The Dogwood Initiative, a Victoria-based environmental group, has used Elections B.C.'s contributions figures to compile a chart showing five companies donated $1.7 million to the Liberals between 1996 and 2006, including $284,050 in the two years before land was taken out of TFLs.

Figures show that, during the last decade, Western Forest Products donated $103,247 to the Liberals and this year was allowed to pull 28,000 hectares out of three tree farm licences on Vancouver Island, including the controversial lands around Sooke and Jordan River.
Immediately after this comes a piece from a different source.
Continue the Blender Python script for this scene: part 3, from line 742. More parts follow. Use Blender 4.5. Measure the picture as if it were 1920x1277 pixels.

TimberWest, which took 2,600 hectares of private land out of TFLs near Port Renfrew in 2004, gave the Liberals $288,924. Weyerhaeuser, which pulled 87,700 hectares from TFLs near Port Alberni and on the Queen Charlotte Islands in 2004, donated $540,499.

Pope & Talbot, with a pending withdrawal of 4,500 hectares in the Kootenays, gave $112,750. The biggest donation came from West Fraser Timber, which gave $620,900, but withdrew only 47 hectares from a TFL near Terrace.

WFP spokesman Gary Ley said there is "no merit" to efforts to link donations and TFL deletions.